This. My main development machine is a Thinkpad T60, manufactured in 2006. Still running strong. For me, it is still a supercomputer. 2x1.8GHz. 4G ram. 1400x1050. Everything I develop on it screams on anything modern. When it breaks I'm planning on moving backward in time to see if there is an older model that I can adapt to, probably without spending a single dollar, just acquiring a thrown away computer.
The T60 with that wonderful 1400x1050 screen is fab, I agree. (I wrote a sibling comment about using a 2014 Thinkpad as my main box, but I also have some older ones.) The main problem with it from a modern perspective is that it's strictly 32-bit, so can't address more than 4G RAM or run many contemporary Linux distros.
I also have a T40p, from 2003-ish, with the same 1400x1050 display. This is an even nicer computer to use in many ways - the keyboard in particular is even better than that in my T60 - but the difference in performance between 2003 and 2006 is striking. It's almost as much as the difference between 2006 and now. The T6x used Intel Core CPUs, but the T4x was still Pentium M days - single core and quite substantially slower. The T4x still has a PATA drive, so it's harder to put in a modern SSD. It's limited to 2G RAM for reasons I can't remember. It's also much less robust - the T60 series has a completely rigid chassis (and my T60 still looks like new) but the earlier T40 would bend if picked up from the front, which would cause both the case and the tracks on the motherboard to crack (the USB sockets stop working first, then everything else).
The T40p is a lovely, lovely computer - in some ways the best one I own - but it's for occasional document-writing only, not really for development any more.
This T60 is 64 bit. Core 2 T5600. My cutoff for referbishing a computer for someone is that it must be 64 bit and it must have at least two cores. Seems like anything Core 2 duo and later is good enough for almost anything most people do (except games).
Oh!

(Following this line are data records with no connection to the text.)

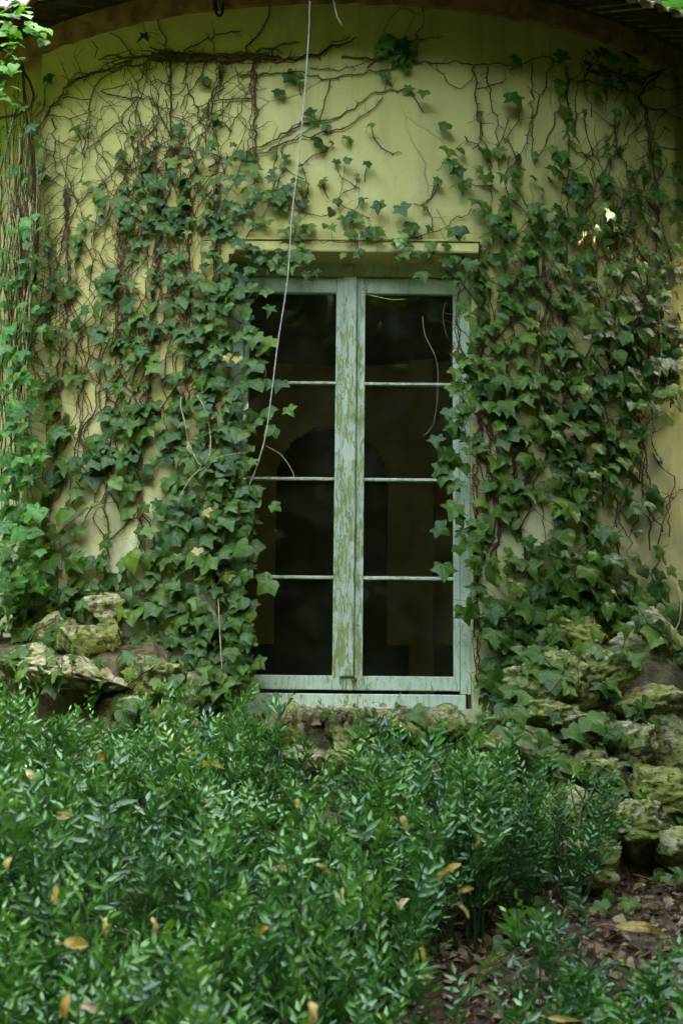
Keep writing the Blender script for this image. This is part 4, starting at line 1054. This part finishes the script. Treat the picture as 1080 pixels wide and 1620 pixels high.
tag(b.build('iron_hook', WOODD, None, True), 'dark iron hook sticking down from the eaves at the upper left', 'hook')
STR = [
 ([(290, 615), (286, 640), (293, 670), (297, 700), (296, 712)], 'pale dry stalk hanging straight in the ivy left of the window', 0.003),
 ([(312, 625), (325, 650), (333, 690), (330, 725), (318, 738)], 'pale dry stalk arching beside the straight one left of the window', 0.0026),
 ([(298, 700), (312, 730), (318, 738), (300, 760), (285, 785)], 'dry stalk slanting down-left below the arching one', 0.0028),
 ([(388, 716), (350, 722), (330, 735), (300, 758), (280, 800)], 'dry grass stalk sweeping from the window jamb down to the left', 0.0022),
 ([(92, 845), (110, 828), (145, 802), (185, 793)], 'single straw arching over the bare wall patch at the left', 0.002),
 ([(35, 690), (34, 730), (28, 765), (24, 790), (34, 815)], 'tan thread-like stalk hanging at the far left', 0.0022),
 ([(345, 940), (347, 980), (350, 1040), (352, 1060)], 'upright bleached stalk against the left jamb near the sill', 0.003),
 ([(300, 1135), (320, 1128), (345, 1105)], 'pale twig slanting below the left jamb', 0.003),
 ([(1000, 1180), (1040, 1240), (1080, 1312)], 'long straw-coloured stalk slanting down over the right stones', 0.003),
 ([(998, 1085), (1005, 1105), (1030, 1160), (1020, 1190), (1000, 1215)], 'curved dry root hanging on the right stones', 0.0026),
 ([(1067, 920), (1076, 950), (1073, 985), (1062, 1000)], 'tan looping ivy root at the far right ledge', 0.005),
 ([(668, 500), (672, 530), (690, 570), (692, 620), (685, 670), (670, 690)], 'fine thread dangling in front of the right panes', 0.0010),
 ([(566, 462), (590, 468), (620, 474), (640, 473)], 'pale tendril curving across the top of the right casement', 0.0016),
 ([(705, 478), (700, 500), (706, 530), (718, 550)], 'reddish tendril curling at the right edge of the top pane', 0.002),
 ([(398, 560), (416, 572), (420, 595), (408, 608)], 'brown tendril looping over the left pane', 0.0018),
 ([(420, 705), (445, 720), (462, 745), (465, 757)], 'thin twig arching over the second pane from the bottom at the left', 0.0016),
 ([(1030, 470), (1042, 500), (1045, 560), (1040, 610)], 'thin hanging tendril in the sunlit ivy at the right', 0.0012),
]
for pl, lb, r_ in STR:
    offs = [off_at(*q) + 0.09 + random.uniform(-0.02, 0.02) for q in pl]
    b = MB(); b.tube(free_curve(pl, offs), r_, 5)
    tag(b.build('dry_stalk', STRAW if r_ != 0.0018 and r_ != 0.002 else BARK, None, True), lb, 'stalk', 'dry stalks and tendrils')
TW = [(770, 1442, 60, -30, 0.006, 'grey stick on the soil below the right shrubs'), (1045, 1400, 90, -28, 0.006, 'dark fallen stick lying on the slope at the lower right'), (957, 1375, 60, -50, 0.004, 'thin pale twig leaning on the squat mossy block'), (870, 1430, 50, 80, 0.013, 'chunk of pale bark standing on the soil'), (1000, 1375, 80, -40, 0.005, 'brown twig above the dark fallen stick'), (455, 1405, 36, 45, 0.003, 'brown twig showing through the shrubs at the centre'), (1055, 1310, 70, -60, 0.004, 'slender root hanging below the right stones')]
for (u, v, L, a, r_, lb) in TW:
    p = march(u, v, 0.03, 3.0); s_ = L * (p - EYE).length / F; a = rad(a); d = rt * math.cos(a) * s_ + up * math.sin(a) * s_ * 0.6 + fw * math.sin(a) * s_ * 0.6
    pts = [p + d * (t - 0.5) + gaussv(r_ * 0.5) for t in np.linspace(0, 1, 7)]; b = MB(); b.tube(pts, np.linspace(r_, r_ * 0.5, 7), 6)
    tag(b.build('twig', BARK if 'pale' not in lb and 'grey' not in lb else STRAW, None, True), lb, 'twig', 'twigs on the soil')

# ------------------------------------------------------------------ trees: added unseen crown (shaped to block sun except at chosen gaps) and hanging branch
hb = empty('hanging_branch', cyl(0, 30, 0.5), 'bright green leafy branch hanging in at the top left corner', 'branch'); b = MB(); lb_ = MB()
for pl in ([(-20, -40), (15, 5), (20, 60), (24, 110)], [(-20, 10), (10, 50), (28, 100)], [(5, -20), (35, 10), (60, 45), (75, 52)], [(-20, 60), (5, 110), (12, 170)]):
    pts = free_curve(pl, [0.75] * len(pl)); b.tube(pts, 0.0025, 4)
    for p in pts[2:]:
        for _ in range(2):
            if random.random() < 0.62: put_leaf(lb_, random.choice(IVT[1:3]), p + gaussv(0.03), Vector((random.gauss(0, 0.6), 0, -0.8)), (Vector((0, -0.6, 0.8)) + gaussv(0.35)).normalized(), random.uniform(0.035, 0.07), random.random(), 0.3, 0.1)
b.build('stem', BARK, hb, True); lb_.build('foliage', TREE, hb, True)

targets = [cyl(u, v, 0.12) for (u, v) in [(1030, 468), (1042, 480), (1018, 415), (1062, 420), (980, 428), (1052, 615), (1060, 655), (1038, 620), (938, 485), (1040, 505), (1070, 445), (1074, 560), (1050, 395)]]
sx_ = SUN.cross(UPZ).normalized(); sy_ = sx_.cross(SUN).normalized()
tree = empty('unseen_shade_tree', (4.6, -1.2, ground_z(4.6, -1.2)), 'unseen broadleaved tree added right of the pavilion, its crown shaped to shade the wall', 'tree')
b = MB(); base = Vector(tree.location); top = base + Vector((-0.2, -0.4, 6.0))
b.tube([base - Vector((0, 0, 0.3)), base + Vector((0.05, 0, 1.5)), base + Vector((-0.05, -0.2, 3.5)), top], [0.20, 0.15, 0.12, 0.07], 10)
cr = MB(); C0 = Vector((0.2, -2.4, 1.0))                   # middle of the shaded plot
for k in range(16):
    a = random.uniform(0, 6.28); e = base + Vector((0, 0, random.uniform(3, 5.5))); q = C0 + SUN * random.uniform(6.0, 9.0) + sx_ * random.uniform(-3.4, 3.4) + sy_ * random.uniform(-3.0, 3.0)
    b.tube([e, (e + q) / 2 + gaussv(0.3), q], [0.05, 0.03, 0.01], 6)
for k in range(21000):
    q = C0 + SUN * random.uniform(6.2, 8.2) + sx_ * random.uniform(-4.3, 4.3) + sy_ * random.uniform(-3.8, 5.4)
    hit = False
    for t in targets:
        w_ = q - t; w_ -= SUN * w_.dot(SUN)
        if w_.length < 0.038: hit = True; break
    if hit: continue
    nr = (SUN + gaussv(0.45)).normalized(); put_leaf(cr, OVAL, q, gaussv(1), nr, random.uniform(0.16, 0.28), random.random(), 0.2, 0.1)
b.build('trunk', BARK, tree, True); cr.build('crown', TREE, tree, True)
# tree standing behind the pavilion, glimpsed past the eave at the top right
t2 = empty('background_tree', (4.0, 5.5, 0.2), 'leafy tree behind the pavilion, a bright scrap past the roof at top right', 'tree')
b = MB(); b.tube([(4.0, 5.5, 0), (4.05, 5.5, 3), (4.0, 5.4, 7)], [0.16, 0.12, 0.06], 8); b.build('trunk', BARK, t2, True); cr = MB()
for k in range(2600):
    q = EYE + ray(1085, -10) * 13.5 + Vector((random.gauss(0, 1.3), random.gauss(0, 0.9), random.gauss(0, 1.3)))
    put_leaf(cr, OVAL, q, gaussv(1), (UPZ * 0.6 + Vector((0, -0.5, 0)) + gaussv(0.5)).normalized(), random.uniform(0.2, 0.36), random.random(), 0.2, 0.1)
cr.build('crown', TREE, t2, True)

# woodland round the clearing, behind the viewer: seen mirrored in the panes, and what keeps the low sky off the wall
cr = MB()
for k in range(13000):
    a = random.uniform(-2.7, 2.7); r_ = random.uniform(7.0, 10.0); z = random.uniform(-0.3, 7.5)
    q = Vector((r_ * math.sin(a), -3.0 - r_ * math.cos(a), z))
    put_leaf(cr, OVAL, q, gaussv(1), (UPZ * 0.4 + gaussv(0.6)).normalized(), random.uniform(0.5, 0.95), random.random() * 0.6, 0.2, 0.1)
for k in range(26):
    a = random.uniform(-2.6, 2.6); r_ = random.uniform(7, 10); x, y = r_ * math.sin(a), -3.0 - r_ * math.cos(a)
    cr.tube([(x, y, -1), (x + random.gauss(0, .2), y, 4), (x + random.gauss(0, .4), y, 9)], [0.16, 0.12, 0.06], 6, attr=(0, 0, 0))
wd = cr.build('woodland', IVY, None, True); tag(wd, 'wood of leafy trees closing off the clearing in front of the pavilion', 'wood', kind='stuff')

b = MB(); aa = seg(-2.8, 2.8, 0.1); pr = [(10.0, -1.2), (11.5, 1.5), (13.5, 5.0), (16, 8.0), (24, 10.5), (40, 12)]  # unseen bank added behind the woodland to darken its mirrored gaps
v = [((r + noise.noise(Vector((a * 3, r, 0)))) * math.sin(a), -3.0 - (r + noise.noise(Vector((a * 3, r, 0)))) * math.cos(a), z + 0.5 * noise.noise(Vector((a * 4, r, 5)))) for a in aa for (r, z) in pr]; q = len(pr)
b.add(v, [(i * q + j, i * q + j + 1, (i + 1) * q + j + 1, (i + 1) * q + j) for i in range(len(aa) - 1) for j in range(q - 1)])
tag(b.build('unseen_backing_bank', simple('backing_bank_green', (0.012, 0.03, 0.008), (0.03, 0.07, 0.015), 2, 0.95), None, True), kind='structure')
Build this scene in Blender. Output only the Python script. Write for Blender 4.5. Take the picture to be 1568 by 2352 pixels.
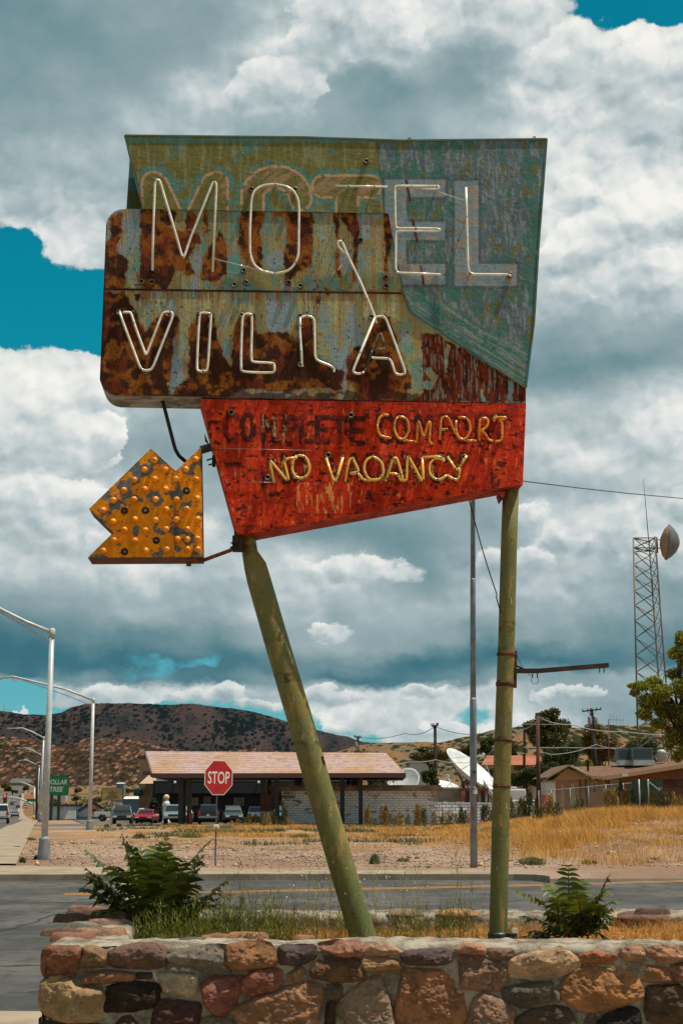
import bpy, bmesh, math, random
import numpy as np
from mathutils import Vector, Matrix
R = math.radians
for o in list(bpy.data.objects): bpy.data.objects.remove(o)
SC = bpy.context.scene
COL = SC.collection

# ------------------------------------------------------------------ camera
FPX = 50/36*2352.0          # focal length in units of a 1568 x 2352 picture
CAMH = 1.7
PITCH = math.atan(674/FPX)
cd = bpy.data.cameras.new('camera'); cam = bpy.data.objects.new('camera', cd); COL.objects.link(cam)
cam.location = (0, 0, CAMH); cam.rotation_euler = (math.pi/2+PITCH, 0, 0)
cd.sensor_fit = 'VERTICAL'; cd.sensor_height = 36; cd.sensor_width = 24; cd.lens = 50
cd.clip_start = 0.1; cd.clip_end = 20000
SC.camera = cam
SC.render.resolution_x = 682; SC.render.resolution_y = 1024
SC.view_settings.view_transform = 'Standard'; SC.view_settings.look = 'None'
SC.view_settings.exposure = 0.0; SC.view_settings.gamma = 1.0
SC.render.engine = 'CYCLES'
SC.cycles.max_bounces = 6; SC.cycles.transparent_max_bounces = 12

FW = Vector((0, math.cos(PITCH), math.sin(PITCH))); UPV = Vector((0, -math.sin(PITCH), math.cos(PITCH)))
C0 = Vector((0, 0, CAMH))
def ray(px, py):
    return FW*FPX + Vector((1, 0, 0))*(px-784) + UPV*(1176-py)
def P(px, py, Y):                     # the point at distance Y seen at px, py
    d = ray(px, py); return C0 + d*(Y/d.y)
def G(px, py, z=0.0):                 # the point at height z
    d = ray(px, py); return C0 + d*((z-CAMH)/d.z)
def sc(Y): return Y/FPX               # metres per picture unit at distance Y

# ------------------------------------------------------------------ light
SUN_EL, SUN_AZ = 70.0, 77.0           # degrees; azimuth from behind the camera towards the right
sl = bpy.data.lights.new('sun', 'SUN'); so = bpy.data.objects.new('sun', sl); COL.objects.link(so)
sdir = Vector((math.sin(R(SUN_AZ))*math.cos(R(SUN_EL)), -math.cos(R(SUN_AZ))*math.cos(R(SUN_EL)), math.sin(R(SUN_EL))))
so.rotation_euler = sdir.to_track_quat('Z', 'Y').to_euler()
so.location = (20, -20, 60)
sl.energy = 5.0; sl.angle = R(0.5); sl.color = (1.0, 0.93, 0.80)

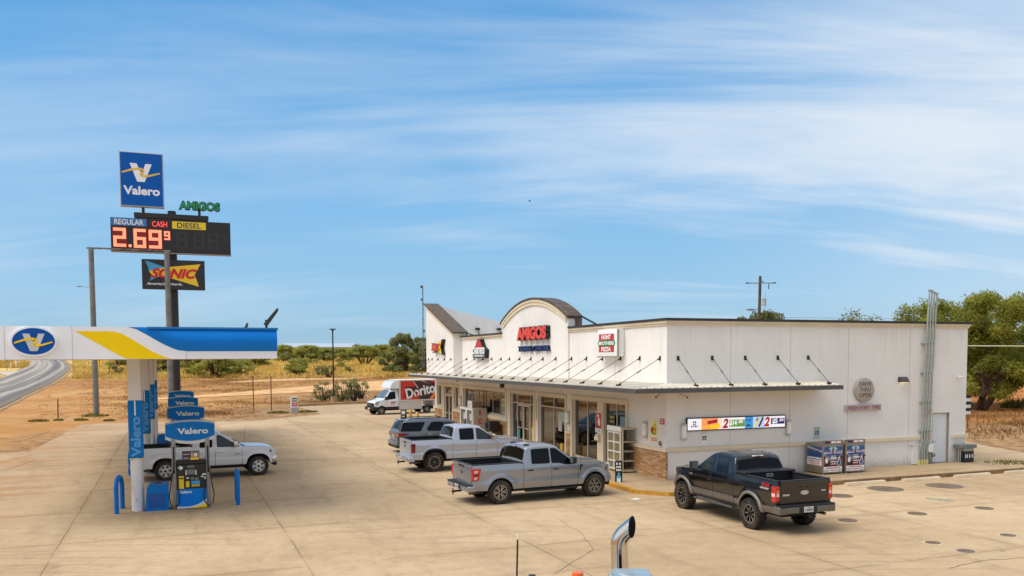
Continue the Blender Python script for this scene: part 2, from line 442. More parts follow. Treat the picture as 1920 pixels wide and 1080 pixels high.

That's interesting, I'm not sure I knew they existed. Mine is dual core and quite fast (for the time) but definitely 32-bit only.
Maybe I should look for a fancier one, if only to pick up the motherboard and CPU from. I imagine they're quite similar in terms of performance, but the extra compatibility would be nice.
I have a T500 Core2Duo T5600 w 4GB RAM sitting in the cupboard. I pulled it out and put an SSD in it and installed Lubuntu, works fine but I have some software licenses I’ve paid for that are only available on MacOS & Windows.
Do you think it would run Windows 10 ok? I’d need to buy a license, but at this stage that might be cheaper than a new / secondhand laptop.
> Everything I develop on it screams on anything modern.
This is a very good point. I think the user experience, on average, would be quite a bit better if developers weren’t so prone to chasing glitzy new hardware that can “mask” performance problems.
On the other hand, developer’s productivity matters, so I’m not really sure what the right balance is here...
Depends on how you develop. There are many ways to improve productivity that do not require faster machines. I'm a lisper for most work so I rarely have to wait for any compilation. Every interaction developing with this computer is basically instantaneous.
Also, I find that new developers think they would benefit greatly using the fastest machines to learn to program, but then never develop a good sense of algorithmic complexity as everything just screams. On slower machines you can have the opportunity to feel the difference between O(1), O(log n), O(n), O(n^2), etc.
Mine is a little later than yours, a 2009 T400 (2x2.4ghz Core 2, 4GB RAM) - having a light weight distro (Trisquel) plus an SSD has meant that this thing still feels incredibly snappy on most things. Only 1080p video is a real stretch and even then it will just barely plow through it.
Limitatations can enable innovation.